Hal keempat yang juga mendasar adalah bahwa RB saat ini nampaknya tidak dilandasi pada sebuah strategi kebudayaan yang jelas. Aspek budaya hanya menjadi salah area perubahan yang dikenal dengan mindset dan culture set, namun bukan sebuah reformasi budaya yang menyeluruh meliputi seluruh are perubahan. Dalam pemikiran saya, reformasi budaya adalah basis dari seluruh perubahan yang ada. Maka, jika ada area kelembagaan akan direformasi, maka haruslah sebuah reformasi kelembagaan berbasis budaya.
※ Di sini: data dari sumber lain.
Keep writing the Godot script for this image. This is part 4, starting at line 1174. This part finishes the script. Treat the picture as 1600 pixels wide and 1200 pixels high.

Demikian pula, perubahan pada aspek tatalaksana adalah reformasi tatalaksana yang berbasis budaya. Oleh karena itu, semestinya aspek budaya bukan menjadi aspek yang terpisah dari aspek-aspek reformasi lainnya, melainkan melekat pada seluruh area perubahan yang ada 

Dari berbagai refleksi diatas dapat kita simpulkan bahwa evaluasi terhadap program RB dan implementasinya merupakan sebuah kebutuhan yang sangat mendesak, terutama menjelang tahun 2014. Sebagaimana diketahui, permenpan No. 20/2010 tentang Roadmap RB akan berakhir pada tahun 2014, dan untuk itu pada tahun 2013 ini sudah harus dilakukan upaya serius untuk menyiapkan Roadmap RB II. Jika tidak, maka pelaksanaan RB pada periode 2014-2019 terancam mandeg dan tidak ada rujukan secara nasional. Jika ini yang terjadi, maka tidak akan dapat dilakukan evaluasi kinerja program RB. Dan bila ini yang terjadi, maka pada hakekatnya kita mengalami kemunduran dalam menata birokrasi pemerintahan. Jelas kita tidak menginginkan hal ini terjadi. Untuk itu, evaluasi pelaksanaan RB dalam periode 2010-2013 saat ini segera diselesaikan sebagai input merancang Roadmap RN ke-2.